##### Collected material

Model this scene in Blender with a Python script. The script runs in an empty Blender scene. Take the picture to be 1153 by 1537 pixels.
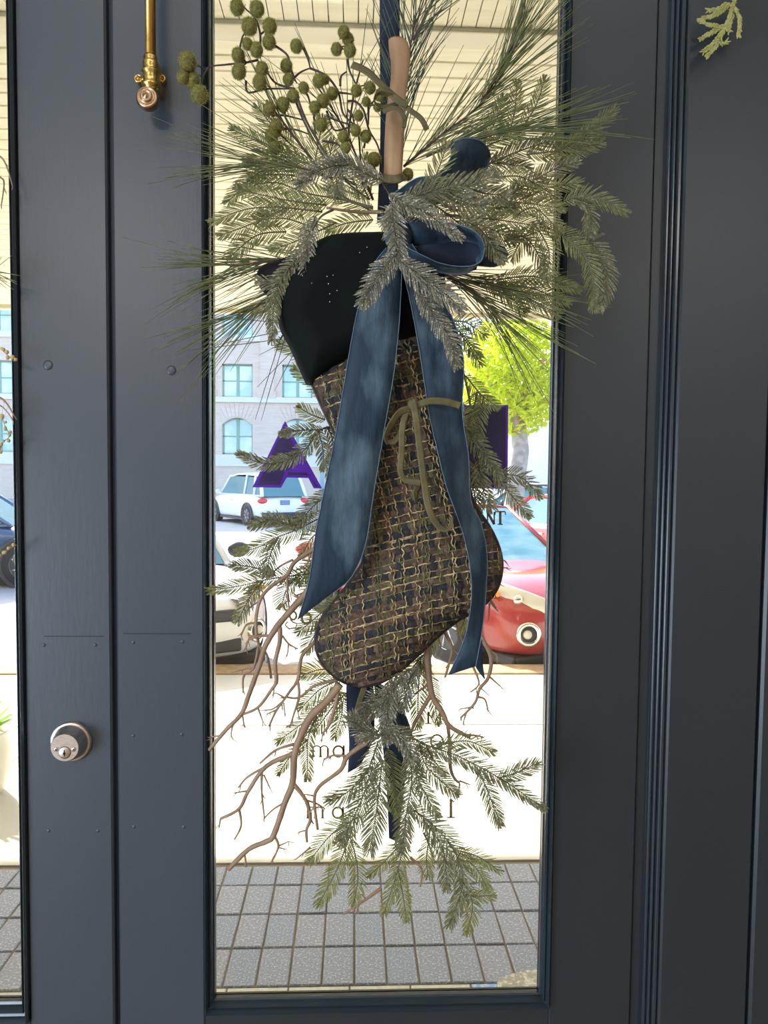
import bpy, bmesh, math, random
import numpy as np
from mathutils import Vector, Matrix
from mathutils.geometry import delaunay_2d_cdt
R = math.radians
rnd = random.Random(7)
sc = bpy.context.scene
COL = sc.collection

# ------------------------------------------------------------------ camera
FPX = 1110.0
EYE = 1.60
camd = bpy.data.cameras.new('camera')
camd.sensor_fit = 'VERTICAL'; camd.sensor_height = 36.0
camd.lens = 36.0 * FPX / 1537.0
camd.clip_start = 0.02; camd.clip_end = 500
cam = bpy.data.objects.new('camera', camd); COL.objects.link(cam)
CM = Matrix.Rotation(R(-2.3), 4, 'Z') @ Matrix.Rotation(R(90 - 3.0), 4, 'X') @ Matrix.Rotation(R(0.58), 4, 'Z')
CM.translation = Vector((0, -1.18, EYE))
cam.matrix_world = CM
sc.camera = cam

# ------------------------------------------------------------------ view, world, sun, room lamps, added side fill
vs = sc.view_settings
vs.view_transform = 'Standard'; vs.look = 'None'; vs.gamma = 1.0; vs.use_curve_mapping = False
vs.exposure = 0.18
w = bpy.data.worlds.new('sky'); sc.world = w; w.use_nodes = True
nt = w.node_tree
bg = nt.nodes['Background']
sky = nt.nodes.new('ShaderNodeTexSky'); sky.sky_type = 'NISHITA'
sky.sun_disc = False; sky.sun_elevation = R(35); sky.sun_rotation = R(-35)
sky.dust_density = 2.0
nt.links.new(sky.outputs[0], bg.inputs[0]); bg.inputs[1].default_value = 0.64
sund = bpy.data.lights.new('sun', 'SUN'); sund.energy = 12.5; sund.angle = R(0.6); sund.color = (1.0, 0.95, 0.86)
sun = bpy.data.objects.new('sun', sund); COL.objects.link(sun)
_az, _al = R(-33), R(35)
sdir = Vector((math.sin(_az) * math.cos(_al), math.cos(_az) * math.cos(_al), math.sin(_al)))
sun.rotation_euler = sdir.to_track_quat('Z', 'Y').to_euler()

def area(name, loc, target, sx, sy, power, col):
    d = bpy.data.lights.new(name, 'AREA'); d.shape = 'RECTANGLE'; d.size = sx; d.size_y = sy
    d.energy = power; d.color = col
    o = bpy.data.objects.new(name, d); COL.objects.link(o); o.location = loc
    o.rotation_euler = (Vector(loc) - Vector(target)).to_track_quat('Z', 'Y').to_euler()
    return o
LAMPS = [(-0.55, -1.25, 1.0, 0.6, 6), (-1.7, -4.4, 1.0, 1.0, 85), (2.3, -4.0, 1.0, 1.0, 45), (0.6, -1.2, 0.8, 0.5, 4)]
for lx, ly, sx, sy, pw in LAMPS:
    area('shop_lamp', (lx, ly, 3.3), (lx, ly, 0), sx, sy, pw, (1.0, 0.955, 0.89))
area('side_fill_light', (-2.9, -1.8, 0.85), (0, -0.3, 0.75), 2.4, 1.3, 150, (0.70, 0.84, 1.0))  # added bluish fill to lift the left leaf; the wall has no window

# ------------------------------------------------------------------ helpers
CL = CM.translation.copy()
CR = CM.to_3x3()
def P(px, py, y=0.0):
    """point of the plane y=const that the photograph shows at pixel px,py"""
    d = CR @ Vector(((px - 576.5) / FPX, (768.5 - py) / FPX, -1.0))
    t = (y - CL.y) / d.y
    return CL + d * t
def G(px, py, z=0.0):
    """point of the ground plane z=const"""
    d = CR @ Vector(((px - 576.5) / FPX, (768.5 - py) / FPX, -1.0))
    t = (z - CL.z) / d.z
    return CL + d * t

def tag(o, label=None, cat=None, group=None, kind=None):
    if label: o['label'] = label
    if cat: o['category'] = cat
    if group: o['group'] = group
    if kind: o['kind'] = kind
    return o
def empty(name, loc=(0, 0, 0), rz=0.0, parent=None):
    o = bpy.data.objects.new(name, None); COL.objects.link(o)
    o.location = loc; o.rotation_euler = (0, 0, rz); o.empty_display_size = 0.05
    if parent: o.parent = parent
    return o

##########

Problem to work on. Only lines belong in the copy: transcribe those from the start of the data through the line that contains "COL = sc.collection", and skip the pictures.

Full answer.
Model this scene in Blender with a Python script. The script runs in an empty Blender scene. Take the picture to be 1153 by 1537 pixels.
import bpy, bmesh, math, random
import numpy as np
from mathutils import Vector, Matrix
from mathutils.geometry import delaunay_2d_cdt
R = math.radians
rnd = random.Random(7)
sc = bpy.context.scene
COL = sc.collection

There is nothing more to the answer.